Carry none of the pictures over; set down the material below exactly.

-- start of DATA LINES --

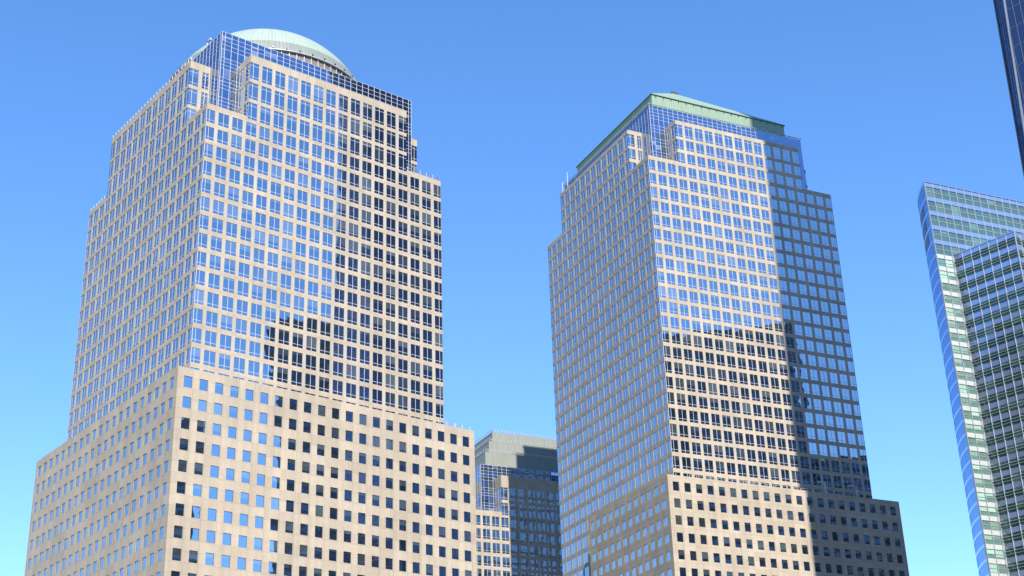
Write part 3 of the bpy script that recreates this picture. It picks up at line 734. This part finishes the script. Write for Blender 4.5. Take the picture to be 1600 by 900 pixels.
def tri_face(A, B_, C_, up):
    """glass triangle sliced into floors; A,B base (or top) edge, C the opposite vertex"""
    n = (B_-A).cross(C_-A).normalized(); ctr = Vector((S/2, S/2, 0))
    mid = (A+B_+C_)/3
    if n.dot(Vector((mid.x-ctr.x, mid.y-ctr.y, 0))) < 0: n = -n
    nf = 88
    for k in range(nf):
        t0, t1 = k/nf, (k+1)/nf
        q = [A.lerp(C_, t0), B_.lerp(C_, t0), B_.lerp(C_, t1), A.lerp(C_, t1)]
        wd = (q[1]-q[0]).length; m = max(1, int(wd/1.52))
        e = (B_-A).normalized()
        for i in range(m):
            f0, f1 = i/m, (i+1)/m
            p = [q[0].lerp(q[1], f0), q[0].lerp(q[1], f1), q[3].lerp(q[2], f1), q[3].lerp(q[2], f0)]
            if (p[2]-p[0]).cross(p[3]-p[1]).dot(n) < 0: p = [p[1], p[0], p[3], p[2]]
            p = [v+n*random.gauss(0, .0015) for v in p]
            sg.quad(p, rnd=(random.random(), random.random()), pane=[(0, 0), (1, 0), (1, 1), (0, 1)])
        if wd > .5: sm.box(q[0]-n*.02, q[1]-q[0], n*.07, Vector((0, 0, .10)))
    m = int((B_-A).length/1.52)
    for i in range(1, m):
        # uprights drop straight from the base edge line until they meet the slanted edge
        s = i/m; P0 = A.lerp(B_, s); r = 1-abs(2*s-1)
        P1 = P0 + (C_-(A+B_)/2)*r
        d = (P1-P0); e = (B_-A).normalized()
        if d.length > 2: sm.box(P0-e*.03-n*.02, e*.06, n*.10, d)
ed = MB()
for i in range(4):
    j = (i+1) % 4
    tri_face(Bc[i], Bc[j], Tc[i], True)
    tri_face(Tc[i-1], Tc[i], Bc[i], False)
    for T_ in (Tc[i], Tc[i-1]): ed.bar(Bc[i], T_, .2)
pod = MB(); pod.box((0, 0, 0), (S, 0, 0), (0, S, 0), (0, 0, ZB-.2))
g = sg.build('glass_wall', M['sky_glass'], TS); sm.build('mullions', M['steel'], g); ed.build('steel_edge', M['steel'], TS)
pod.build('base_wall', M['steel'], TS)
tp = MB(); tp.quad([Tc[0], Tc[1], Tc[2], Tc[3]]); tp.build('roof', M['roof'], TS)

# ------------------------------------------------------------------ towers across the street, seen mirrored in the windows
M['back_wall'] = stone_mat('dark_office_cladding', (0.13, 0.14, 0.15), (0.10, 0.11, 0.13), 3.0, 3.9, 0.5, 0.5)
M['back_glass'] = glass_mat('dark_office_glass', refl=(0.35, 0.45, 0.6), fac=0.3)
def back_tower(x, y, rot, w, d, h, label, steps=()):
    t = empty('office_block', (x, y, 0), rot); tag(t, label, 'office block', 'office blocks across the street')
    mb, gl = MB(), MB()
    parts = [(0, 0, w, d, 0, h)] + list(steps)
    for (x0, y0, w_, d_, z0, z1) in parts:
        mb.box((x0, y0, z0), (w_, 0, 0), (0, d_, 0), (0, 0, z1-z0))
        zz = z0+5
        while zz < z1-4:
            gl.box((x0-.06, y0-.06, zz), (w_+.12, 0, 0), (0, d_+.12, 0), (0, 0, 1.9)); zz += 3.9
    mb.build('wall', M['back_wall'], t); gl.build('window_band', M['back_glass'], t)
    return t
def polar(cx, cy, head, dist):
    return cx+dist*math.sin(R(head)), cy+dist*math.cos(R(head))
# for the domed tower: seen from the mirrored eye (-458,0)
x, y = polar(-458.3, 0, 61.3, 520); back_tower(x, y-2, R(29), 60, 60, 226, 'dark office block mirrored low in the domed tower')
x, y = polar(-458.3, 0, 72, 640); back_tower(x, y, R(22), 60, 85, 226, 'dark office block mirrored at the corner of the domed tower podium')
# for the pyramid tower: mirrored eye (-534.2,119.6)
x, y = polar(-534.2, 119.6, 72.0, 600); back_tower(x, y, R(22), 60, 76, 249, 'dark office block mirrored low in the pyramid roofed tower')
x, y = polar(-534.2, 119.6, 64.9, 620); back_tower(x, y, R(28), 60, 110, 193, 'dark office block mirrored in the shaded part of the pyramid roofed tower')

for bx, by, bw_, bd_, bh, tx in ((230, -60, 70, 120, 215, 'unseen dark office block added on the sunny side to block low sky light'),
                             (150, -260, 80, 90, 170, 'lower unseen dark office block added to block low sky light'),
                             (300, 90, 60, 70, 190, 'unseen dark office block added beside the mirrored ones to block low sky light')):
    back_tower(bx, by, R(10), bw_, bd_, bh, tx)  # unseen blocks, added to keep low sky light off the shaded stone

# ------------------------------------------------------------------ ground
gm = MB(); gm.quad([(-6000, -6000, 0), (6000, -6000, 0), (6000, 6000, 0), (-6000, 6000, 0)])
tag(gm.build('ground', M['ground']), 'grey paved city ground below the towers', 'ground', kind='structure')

-- end of DATA LINES --

## [EXERCISE RESPONSE]
Write part 3 of the bpy script that recreates this picture. It picks up at line 734. This part finishes the script. Write for Blender 4.5. Take the picture to be 1600 by 900 pixels.
def tri_face(A, B_, C_, up):
    """glass triangle sliced into floors; A,B base (or top) edge, C the opposite vertex"""
    n = (B_-A).cross(C_-A).normalized(); ctr = Vector((S/2, S/2, 0))
    mid = (A+B_+C_)/3
    if n.dot(Vector((mid.x-ctr.x, mid.y-ctr.y, 0))) < 0: n = -n
    nf = 88
    for k in range(nf):
        t0, t1 = k/nf, (k+1)/nf
        q = [A.lerp(C_, t0), B_.lerp(C_, t0), B_.lerp(C_, t1), A.lerp(C_, t1)]
        wd = (q[1]-q[0]).length; m = max(1, int(wd/1.52))
        e = (B_-A).normalized()
        for i in range(m):
            f0, f1 = i/m, (i+1)/m
            p = [q[0].lerp(q[1], f0), q[0].lerp(q[1], f1), q[3].lerp(q[2], f1), q[3].lerp(q[2], f0)]
            if (p[2]-p[0]).cross(p[3]-p[1]).dot(n) < 0: p = [p[1], p[0], p[3], p[2]]
            p = [v+n*random.gauss(0, .0015) for v in p]
            sg.quad(p, rnd=(random.random(), random.random()), pane=[(0, 0), (1, 0), (1, 1), (0, 1)])
        if wd > .5: sm.box(q[0]-n*.02, q[1]-q[0], n*.07, Vector((0, 0, .10)))
    m = int((B_-A).length/1.52)
    for i in range(1, m):
        # uprights drop straight from the base edge line until they meet the slanted edge
        s = i/m; P0 = A.lerp(B_, s); r = 1-abs(2*s-1)
        P1 = P0 + (C_-(A+B_)/2)*r
        d = (P1-P0); e = (B_-A).normalized()
        if d.length > 2: sm.box(P0-e*.03-n*.02, e*.06, n*.10, d)
ed = MB()
for i in range(4):
    j = (i+1) % 4
    tri_face(Bc[i], Bc[j], Tc[i], True)
    tri_face(Tc[i-1], Tc[i], Bc[i], False)
    for T_ in (Tc[i], Tc[i-1]): ed.bar(Bc[i], T_, .2)
pod = MB(); pod.box((0, 0, 0), (S, 0, 0), (0, S, 0), (0, 0, ZB-.2))
g = sg.build('glass_wall', M['sky_glass'], TS); sm.build('mullions', M['steel'], g); ed.build('steel_edge', M['steel'], TS)
pod.build('base_wall', M['steel'], TS)
tp = MB(); tp.quad([Tc[0], Tc[1], Tc[2], Tc[3]]); tp.build('roof', M['roof'], TS)

# ------------------------------------------------------------------ towers across the street, seen mirrored in the windows
M['back_wall'] = stone_mat('dark_office_cladding', (0.13, 0.14, 0.15), (0.10, 0.11, 0.13), 3.0, 3.9, 0.5, 0.5)
M['back_glass'] = glass_mat('dark_office_glass', refl=(0.35, 0.45, 0.6), fac=0.3)
def back_tower(x, y, rot, w, d, h, label, steps=()):
    t = empty('office_block', (x, y, 0), rot); tag(t, label, 'office block', 'office blocks across the street')
    mb, gl = MB(), MB()
    parts = [(0, 0, w, d, 0, h)] + list(steps)
    for (x0, y0, w_, d_, z0, z1) in parts:
        mb.box((x0, y0, z0), (w_, 0, 0), (0, d_, 0), (0, 0, z1-z0))
        zz = z0+5
        while zz < z1-4:
            gl.box((x0-.06, y0-.06, zz), (w_+.12, 0, 0), (0, d_+.12, 0), (0, 0, 1.9)); zz += 3.9
    mb.build('wall', M['back_wall'], t); gl.build('window_band', M['back_glass'], t)
    return t
def polar(cx, cy, head, dist):
    return cx+dist*math.sin(R(head)), cy+dist*math.cos(R(head))
# for the domed tower: seen from the mirrored eye (-458,0)
x, y = polar(-458.3, 0, 61.3, 520); back_tower(x, y-2, R(29), 60, 60, 226, 'dark office block mirrored low in the domed tower')
x, y = polar(-458.3, 0, 72, 640); back_tower(x, y, R(22), 60, 85, 226, 'dark office block mirrored at the corner of the domed tower podium')
# for the pyramid tower: mirrored eye (-534.2,119.6)
x, y = polar(-534.2, 119.6, 72.0, 600); back_tower(x, y, R(22), 60, 76, 249, 'dark office block mirrored low in the pyramid roofed tower')
x, y = polar(-534.2, 119.6, 64.9, 620); back_tower(x, y, R(28), 60, 110, 193, 'dark office block mirrored in the shaded part of the pyramid roofed tower')

for bx, by, bw_, bd_, bh, tx in ((230, -60, 70, 120, 215, 'unseen dark office block added on the sunny side to block low sky light'),
                             (150, -260, 80, 90, 170, 'lower unseen dark office block added to block low sky light'),
                             (300, 90, 60, 70, 190, 'unseen dark office block added beside the mirrored ones to block low sky light')):
    back_tower(bx, by, R(10), bw_, bd_, bh, tx)  # unseen blocks, added to keep low sky light off the shaded stone

# ------------------------------------------------------------------ ground
gm = MB(); gm.quad([(-6000, -6000, 0), (6000, -6000, 0), (6000, 6000, 0), (-6000, 6000, 0)])
tag(gm.build('ground', M['ground']), 'grey paved city ground below the towers', 'ground', kind='structure')